SHADOW OF A DOUBT is classic Alfred Hitchcock from 1943, an intense and enjoyable black & white thriller about a very different time.
Young Charlotte "Charlie" is at that age where teenagers find their home lives boring, their parents annoying and their siblings intolerable.
She's very excited when she learns her namesake Uncle Charlie (Joseph Cotton) is coming to visit their small town. Well traveled, perfectly coiffed and always bearing gifts, Uncle Charlie brings mystery and a worldly attitude to Charlie's little world.
What we soon learn is that Uncle Charlie also brings detectives on his trail, confident that he is a serial killer of widows and a world class thief.
Teresa Wright is terrific as Charlie's niece, innocence tinged with enough curiosity to find trouble.
Cotton is equal parts charm & menace in a terrific performance as Uncle Charlie.

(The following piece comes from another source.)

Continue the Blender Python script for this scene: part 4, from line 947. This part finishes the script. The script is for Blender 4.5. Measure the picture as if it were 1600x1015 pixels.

Hitchcock is in fine form, crafting what appears to be a quiet piece about a small town and then slowly raising the heat until the suspense oozes off the screen.
It's a clever screenplay by Thornton Wilder, well played by a great cast, including a very young Hume Cronyn, who spends much of the film discussing "the perfect murder' with Charlotte's father, a fellow mystery buff.
If only they'd look up from their hardbound mysteries and see the emerging drama happening all around them!
Terrific Hitchcock. There's no shadow of a doubt it gets an A.